Loin d’être une solution, les réseaux sociaux n’ont fait qu’aggraver le problème : Hannah s’est crue obligée d’embellir sa nouvelle vie. “Tenter de sauver les apparences, c’est épuisant. Et savoir que les amis qu’on a laissés au pays, de leur côté, s’amusent bien n’aide pas vraiment.”

Selon le docteur Justin Thomas, de l’université Zayed de Dubaï, les réseaux sociaux n’ont pas que des effets positifs pour les expatriés. “Ils peuvent vite donner l’impression que tout le monde est en quelque sorte mieux loti que vous. Si vous vous sentez un peu seul, ils peuvent aggraver ce sentiment.”

“Ne restez pas rivé à vos écrans !” conseille Gulf News, qui décline une série de recommandations aux expatriés :

Commander à manger et rester collé à votre ordinateur portable toute la soirée, c’est la solution de facilité.

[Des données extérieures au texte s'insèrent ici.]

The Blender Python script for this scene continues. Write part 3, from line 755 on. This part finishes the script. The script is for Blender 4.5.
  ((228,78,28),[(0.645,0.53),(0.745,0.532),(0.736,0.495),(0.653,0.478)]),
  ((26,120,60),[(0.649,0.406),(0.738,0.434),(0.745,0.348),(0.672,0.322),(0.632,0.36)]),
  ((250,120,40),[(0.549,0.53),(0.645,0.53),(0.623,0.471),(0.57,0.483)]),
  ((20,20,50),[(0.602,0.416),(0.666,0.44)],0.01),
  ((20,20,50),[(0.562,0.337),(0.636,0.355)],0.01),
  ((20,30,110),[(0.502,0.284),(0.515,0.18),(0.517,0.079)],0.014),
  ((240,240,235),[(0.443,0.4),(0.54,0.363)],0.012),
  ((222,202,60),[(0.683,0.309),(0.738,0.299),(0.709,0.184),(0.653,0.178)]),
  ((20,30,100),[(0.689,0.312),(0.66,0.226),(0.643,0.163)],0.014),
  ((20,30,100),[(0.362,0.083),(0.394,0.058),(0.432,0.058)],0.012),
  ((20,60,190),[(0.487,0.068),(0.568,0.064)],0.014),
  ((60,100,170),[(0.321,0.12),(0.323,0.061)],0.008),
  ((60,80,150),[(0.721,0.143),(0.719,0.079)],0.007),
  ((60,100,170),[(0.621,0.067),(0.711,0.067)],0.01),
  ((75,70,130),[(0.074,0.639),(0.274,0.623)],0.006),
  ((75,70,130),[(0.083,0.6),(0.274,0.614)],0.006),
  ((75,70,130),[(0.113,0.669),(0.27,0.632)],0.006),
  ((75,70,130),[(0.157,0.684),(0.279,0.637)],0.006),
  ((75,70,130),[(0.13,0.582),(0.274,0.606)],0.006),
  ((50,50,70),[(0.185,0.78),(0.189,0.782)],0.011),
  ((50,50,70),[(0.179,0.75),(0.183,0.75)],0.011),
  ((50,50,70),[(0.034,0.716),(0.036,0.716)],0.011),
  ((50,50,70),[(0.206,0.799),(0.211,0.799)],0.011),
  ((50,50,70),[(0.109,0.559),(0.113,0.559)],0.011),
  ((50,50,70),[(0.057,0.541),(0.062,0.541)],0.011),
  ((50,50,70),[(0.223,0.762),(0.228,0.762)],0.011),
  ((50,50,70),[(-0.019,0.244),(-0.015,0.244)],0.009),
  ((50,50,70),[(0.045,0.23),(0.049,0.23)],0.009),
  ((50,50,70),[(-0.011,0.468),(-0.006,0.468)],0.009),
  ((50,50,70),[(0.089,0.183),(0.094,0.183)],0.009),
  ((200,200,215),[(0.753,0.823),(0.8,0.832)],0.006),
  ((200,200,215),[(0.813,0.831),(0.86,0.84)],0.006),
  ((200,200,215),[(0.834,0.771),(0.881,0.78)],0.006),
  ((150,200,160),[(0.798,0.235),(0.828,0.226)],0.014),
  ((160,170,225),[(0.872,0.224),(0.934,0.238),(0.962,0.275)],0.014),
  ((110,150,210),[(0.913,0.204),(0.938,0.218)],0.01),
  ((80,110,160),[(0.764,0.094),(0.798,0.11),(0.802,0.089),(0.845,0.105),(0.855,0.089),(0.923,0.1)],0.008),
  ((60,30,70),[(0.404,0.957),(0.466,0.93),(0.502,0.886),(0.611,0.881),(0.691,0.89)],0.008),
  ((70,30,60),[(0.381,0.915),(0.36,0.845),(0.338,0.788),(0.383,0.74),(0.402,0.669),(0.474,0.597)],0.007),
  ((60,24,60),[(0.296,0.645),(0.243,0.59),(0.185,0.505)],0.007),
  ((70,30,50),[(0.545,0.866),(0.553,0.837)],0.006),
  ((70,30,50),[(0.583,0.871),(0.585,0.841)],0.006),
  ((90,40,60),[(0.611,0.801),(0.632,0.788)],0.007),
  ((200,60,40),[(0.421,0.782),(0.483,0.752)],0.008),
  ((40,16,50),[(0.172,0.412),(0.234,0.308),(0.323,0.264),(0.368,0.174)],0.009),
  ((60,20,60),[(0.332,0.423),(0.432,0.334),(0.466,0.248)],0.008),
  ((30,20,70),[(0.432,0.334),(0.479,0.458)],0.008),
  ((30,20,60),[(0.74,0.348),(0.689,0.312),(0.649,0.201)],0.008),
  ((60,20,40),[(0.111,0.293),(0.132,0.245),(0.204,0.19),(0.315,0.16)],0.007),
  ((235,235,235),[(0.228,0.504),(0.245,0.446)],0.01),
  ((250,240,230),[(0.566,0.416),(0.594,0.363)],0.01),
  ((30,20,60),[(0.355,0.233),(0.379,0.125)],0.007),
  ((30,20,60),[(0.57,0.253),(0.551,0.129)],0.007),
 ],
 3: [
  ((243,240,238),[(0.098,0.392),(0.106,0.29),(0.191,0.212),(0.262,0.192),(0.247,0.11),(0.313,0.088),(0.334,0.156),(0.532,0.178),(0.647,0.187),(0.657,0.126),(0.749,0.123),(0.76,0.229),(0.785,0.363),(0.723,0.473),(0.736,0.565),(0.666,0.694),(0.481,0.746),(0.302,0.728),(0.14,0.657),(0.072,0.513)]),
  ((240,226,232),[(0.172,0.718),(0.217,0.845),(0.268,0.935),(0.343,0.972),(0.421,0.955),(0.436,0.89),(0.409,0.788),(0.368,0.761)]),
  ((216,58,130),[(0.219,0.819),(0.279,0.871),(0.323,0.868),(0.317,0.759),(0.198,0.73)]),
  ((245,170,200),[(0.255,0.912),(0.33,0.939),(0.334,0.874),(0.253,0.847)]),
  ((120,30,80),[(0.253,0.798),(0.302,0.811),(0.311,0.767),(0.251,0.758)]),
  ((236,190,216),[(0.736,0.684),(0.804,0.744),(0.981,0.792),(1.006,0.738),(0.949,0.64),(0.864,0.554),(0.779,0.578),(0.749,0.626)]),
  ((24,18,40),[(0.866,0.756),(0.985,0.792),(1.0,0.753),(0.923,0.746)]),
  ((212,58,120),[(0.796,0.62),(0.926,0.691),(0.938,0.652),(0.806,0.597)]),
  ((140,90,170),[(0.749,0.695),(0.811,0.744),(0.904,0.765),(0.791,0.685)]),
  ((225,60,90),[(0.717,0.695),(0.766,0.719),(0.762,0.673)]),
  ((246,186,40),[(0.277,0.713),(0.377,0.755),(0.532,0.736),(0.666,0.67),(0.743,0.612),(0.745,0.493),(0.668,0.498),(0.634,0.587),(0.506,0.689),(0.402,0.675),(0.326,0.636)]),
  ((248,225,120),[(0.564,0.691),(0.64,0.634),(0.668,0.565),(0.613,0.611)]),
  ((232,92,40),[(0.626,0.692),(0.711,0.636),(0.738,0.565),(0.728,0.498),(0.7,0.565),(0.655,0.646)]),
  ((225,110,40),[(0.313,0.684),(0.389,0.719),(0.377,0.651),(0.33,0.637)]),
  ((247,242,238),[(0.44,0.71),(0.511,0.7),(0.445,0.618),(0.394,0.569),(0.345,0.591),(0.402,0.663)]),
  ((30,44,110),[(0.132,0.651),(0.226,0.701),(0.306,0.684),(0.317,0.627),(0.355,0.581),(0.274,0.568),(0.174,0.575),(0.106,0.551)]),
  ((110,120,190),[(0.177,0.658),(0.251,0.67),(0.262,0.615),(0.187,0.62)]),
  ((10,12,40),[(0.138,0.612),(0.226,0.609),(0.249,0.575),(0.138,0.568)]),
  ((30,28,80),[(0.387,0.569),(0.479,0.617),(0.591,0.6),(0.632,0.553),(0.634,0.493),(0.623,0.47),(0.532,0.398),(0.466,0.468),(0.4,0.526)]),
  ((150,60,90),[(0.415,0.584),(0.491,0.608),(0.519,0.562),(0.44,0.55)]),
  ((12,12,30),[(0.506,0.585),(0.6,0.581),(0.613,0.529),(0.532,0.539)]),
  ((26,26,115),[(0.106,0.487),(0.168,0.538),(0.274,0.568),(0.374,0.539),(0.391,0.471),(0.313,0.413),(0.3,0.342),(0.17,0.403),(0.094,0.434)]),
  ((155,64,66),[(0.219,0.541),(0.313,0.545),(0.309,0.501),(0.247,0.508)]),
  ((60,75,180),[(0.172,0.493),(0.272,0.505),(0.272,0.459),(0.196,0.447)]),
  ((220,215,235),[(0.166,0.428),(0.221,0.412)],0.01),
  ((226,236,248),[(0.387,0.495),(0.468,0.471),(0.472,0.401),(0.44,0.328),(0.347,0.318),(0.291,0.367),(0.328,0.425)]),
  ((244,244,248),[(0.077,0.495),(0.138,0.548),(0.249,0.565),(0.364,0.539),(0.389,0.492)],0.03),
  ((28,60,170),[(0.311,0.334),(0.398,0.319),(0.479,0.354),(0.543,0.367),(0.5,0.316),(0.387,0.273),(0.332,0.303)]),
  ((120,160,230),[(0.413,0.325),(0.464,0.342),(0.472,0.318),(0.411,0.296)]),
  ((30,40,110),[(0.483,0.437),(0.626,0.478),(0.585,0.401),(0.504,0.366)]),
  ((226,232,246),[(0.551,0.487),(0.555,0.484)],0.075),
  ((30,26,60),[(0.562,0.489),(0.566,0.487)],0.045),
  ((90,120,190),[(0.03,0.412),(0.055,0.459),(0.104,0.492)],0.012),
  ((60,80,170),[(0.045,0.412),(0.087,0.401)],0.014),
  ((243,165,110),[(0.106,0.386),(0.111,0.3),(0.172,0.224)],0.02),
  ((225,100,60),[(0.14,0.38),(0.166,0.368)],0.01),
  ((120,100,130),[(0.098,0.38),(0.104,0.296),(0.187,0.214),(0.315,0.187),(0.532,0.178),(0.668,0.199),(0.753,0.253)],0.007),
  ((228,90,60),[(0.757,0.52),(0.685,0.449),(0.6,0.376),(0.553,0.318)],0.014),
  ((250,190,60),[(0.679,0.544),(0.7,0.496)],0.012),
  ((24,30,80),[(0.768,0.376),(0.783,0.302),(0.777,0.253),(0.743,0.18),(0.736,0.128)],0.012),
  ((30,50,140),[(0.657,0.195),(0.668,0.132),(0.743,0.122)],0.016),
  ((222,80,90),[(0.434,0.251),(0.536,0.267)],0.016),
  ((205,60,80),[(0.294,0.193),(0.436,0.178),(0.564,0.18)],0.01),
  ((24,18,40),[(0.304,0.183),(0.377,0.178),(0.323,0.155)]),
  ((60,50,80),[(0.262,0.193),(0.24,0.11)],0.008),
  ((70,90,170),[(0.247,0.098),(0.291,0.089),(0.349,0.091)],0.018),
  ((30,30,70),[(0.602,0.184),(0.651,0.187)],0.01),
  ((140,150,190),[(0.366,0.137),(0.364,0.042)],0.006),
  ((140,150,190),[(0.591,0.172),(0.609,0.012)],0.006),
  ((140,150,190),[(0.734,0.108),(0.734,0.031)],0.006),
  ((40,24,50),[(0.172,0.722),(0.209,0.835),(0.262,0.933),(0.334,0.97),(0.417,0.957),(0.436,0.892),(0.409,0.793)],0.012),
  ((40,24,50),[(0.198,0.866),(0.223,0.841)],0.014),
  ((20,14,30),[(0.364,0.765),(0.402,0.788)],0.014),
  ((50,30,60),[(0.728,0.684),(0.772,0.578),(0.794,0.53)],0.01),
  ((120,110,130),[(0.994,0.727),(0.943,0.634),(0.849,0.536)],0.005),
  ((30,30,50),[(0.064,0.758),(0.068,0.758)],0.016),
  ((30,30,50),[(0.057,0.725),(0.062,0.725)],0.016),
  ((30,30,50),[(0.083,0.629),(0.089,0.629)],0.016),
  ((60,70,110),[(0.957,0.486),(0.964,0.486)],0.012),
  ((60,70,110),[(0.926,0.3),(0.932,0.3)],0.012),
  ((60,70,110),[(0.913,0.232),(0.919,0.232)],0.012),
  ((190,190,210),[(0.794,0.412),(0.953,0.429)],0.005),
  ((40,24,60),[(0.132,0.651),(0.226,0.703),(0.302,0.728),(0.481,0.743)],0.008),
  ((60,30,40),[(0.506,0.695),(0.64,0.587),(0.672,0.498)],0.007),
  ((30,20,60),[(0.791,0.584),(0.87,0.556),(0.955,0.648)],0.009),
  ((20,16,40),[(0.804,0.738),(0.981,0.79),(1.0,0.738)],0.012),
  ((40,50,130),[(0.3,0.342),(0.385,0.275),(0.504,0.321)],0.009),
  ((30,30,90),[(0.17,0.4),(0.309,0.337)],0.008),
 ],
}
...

Vous vous sentez devenir paresseux une fois que vous êtes chez vous ? Alors ne rentrez pas ! Ne vous cantonnez pas dans votre zone de confort. Sortez avant de vous installer devant un épisode de ‘Friends’ que vous avez déjà vu plusieurs fois. Dubaï est une ville où l’on a le choix entre sortir et faire la fête tous les soirs, rester chez soi à regarder des rediffusions ou bien partager un appartement avec un autre étranger en laissant s’installer dans un silence gêné.”

La qualité plutôt que la quantité

Attention pourtant aux relations superficielles, insiste Justin Thomas dansThe National. Le vieux cliché selon lequel “on peut se sentir seul dans une pièce remplie de gens est littéralement vrai : se sentir isolé au milieu d’une multitude de visages est la pire des solitudes”. “Plutôt que de multiplier les rencontres sans lendemain, concentrez-vous sur des relations substantielles”, conseille-t-il.

Une recommandation qui rejoint le constat d’Eric Klinenberg dans The Guardian :

C’est la qualité et non la quantité des interactions sociales qui offre la meilleure garantie contre le sentiment de solitude.”